Apr 1st 2014

Devicescape & Cornell Explore Wi-Fi on Mars

London, UK, April 1, 2014Devicescape, the company curating the world’s largest Wi-Fi service platform, today announced the company will sponsor Cornell Mars Rover, a team of Cornell University students competing in the University Rover Challenge, to design and build the next generation of Mars rovers that will one day work alongside human explorers in the field.

Analysis of recent data transmitted from the Mars Reconnaissance Orbiter has revealed the presence of what appear to be Wi-Fi signals in the vicinity of the planet. All radio transmissions are subject to signal degradation, explained by inverse square law, but it is believed that the weak signals detected can only be remnants of earth-based communications. If that proves to be the case, the potential for a permanent communications network between the planets exists.

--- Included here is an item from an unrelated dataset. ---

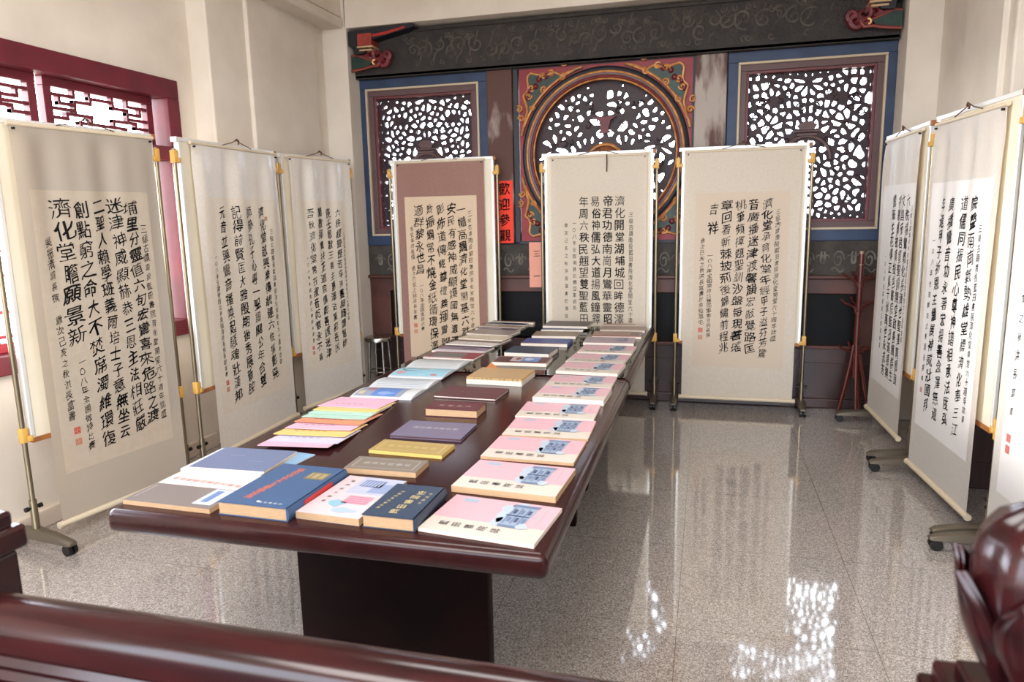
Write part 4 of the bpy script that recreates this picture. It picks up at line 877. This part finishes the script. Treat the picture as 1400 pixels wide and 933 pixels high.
# ------------------------------------------------------------------ balustrade in the foreground
ra = thing('balustrade', 'polished dark red wooden railing with newel posts in the foreground', 'railing', (.45, .95, 0))
def profile(nm, prof, x0, x1, parent):
    MB().prism(prof, lambda a, c_: (x0, a, c_), lambda a, c_: (x1, a, c_)).build(nm, railw, parent, True)
rr_ = [(-.050+.0*k, 0) for k in range(0)]
top = [(.052*math.cos(math.pi*k/12), .876+.038*math.sin(math.pi*k/12)) for k in range(13)]+[(-.052, .845), (-.040, .825), (.040, .825), (.052, .845)]
x0, x1 = -1.35-.45+.45-.0, .72
profile('top_rail', top, -1.4, .72, ra)
profile('under_moulding', [(-.038, .826), (-.046, .81), (-.038, .795), (-.044, .78), (-.034, .765), (.034, .765), (.044, .78), (.038, .795), (.046, .81), (.038, .826)], -1.4, .72, ra)
profile('lower_rail', [(-.035, .16), (.035, .16), (.035, .26), (-.035, .26)], -1.4, .72, ra)
MB().box((-.35, 0, .515), (2.1, .025, .52)).build('infill_panel', railw, ra)
for k in range(4): MB().box((-1.0+.48*k, -.016, .515), (.36, .014, .40), .006).build('panel_moulding', railw, ra)
def newel(x_, hw, ztop, lotus):
    p_ = MB().box((x_, .03, (ztop-.10)/2), (2*hw-.03, 2*hw-.03, ztop-.10), .006).build('newel_post', railw, ra)
    c_ = MB().box((x_, .03, ztop-.07), (2*hw, 2*hw, .05), .008).box((x_, .03, ztop-.03), (2*hw-.03, 2*hw-.03, .035), .008).box((x_, .03, ztop-.006), (2*hw-.075, 2*hw-.075, .022), .006)
    c_.build('post_cap', railw, p_)
    if lotus:
        f_ = MB(); z0 = ztop-.004
        prof = [(.045, 0), (.055, .01), (.048, .03), (.062, .06), (.078, .10), (.090, .15), (.092, .19), (.084, .225), (.066, .252), (.040, .268), (.012, .275)]
        f_.lathe((x_, .03, z0), prof, 48, lambda a, z_: 1+.028*math.cos(10*a)*min(1, z_/.08))
        for k in range(8):
            a0 = 2*math.pi*(k+.18)/8
            def pt(i, j, off):
                s = j; t_ = (i-.5)*2
                wv = .36*math.sin(math.pi*(.18+.82*(1-s)))**.8*(1-s**5)
                a = a0+t_*wv*1.25
                r_ = .052+.056*math.sin(min(1, s*1.15)*math.pi*.5)-.010*abs(t_)**2+off+(.012*s**6)
                return (x_+r_*math.cos(a), .03+r_*math.sin(a), z0+.012+.172*s)
            f_.grid(lambda i, j: pt(i, j, 0), 8, 12); f_.grid(lambda i, j: pt(1-i, j, -.006), 8, 12)
        f_.build('lotus_finial', railw, p_, True)
newel(.845, .115, .965, True)
newel(-1.066, .12, 1.035, False)
# ------------------------------------------------------------------ tidy
bpy.data.objects.remove(_fo)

As part of the sponsorship deal, the Cornell students have been tasked with incorporating Devicescape’s advanced Wi-Fi curation technologies and machine learning algorithms into the Rover design. This will enable an assessment of the potential for aggregating and magnifying the signals to create a viable interplanetary Wi-Fi network. A Curated Virtual Network on Mars, using modified Wi-Fi technologies, would extend capacity reach and coverage to allow for a much wider range of scientific investigation and experiment.

Commenting on the sponsorship, Dave Fraser, Devicescape CEO said, “Devicescape is already responsible for creating the world’s largest Wi-Fi service platform, and it makes sense to use our expertise in this new field of discovery. Although it is a long-term aim, an effective and open communications platform with Mars will be essential to share data and intellectual resources between the earth-based and remote teams.”

The sponsorship will be Fraser’s second experience of space exploration. He was previously CMO of Wind River, the company that developed the operating system for the previous Mars Rover, which began exploring the Red Planet in 2004.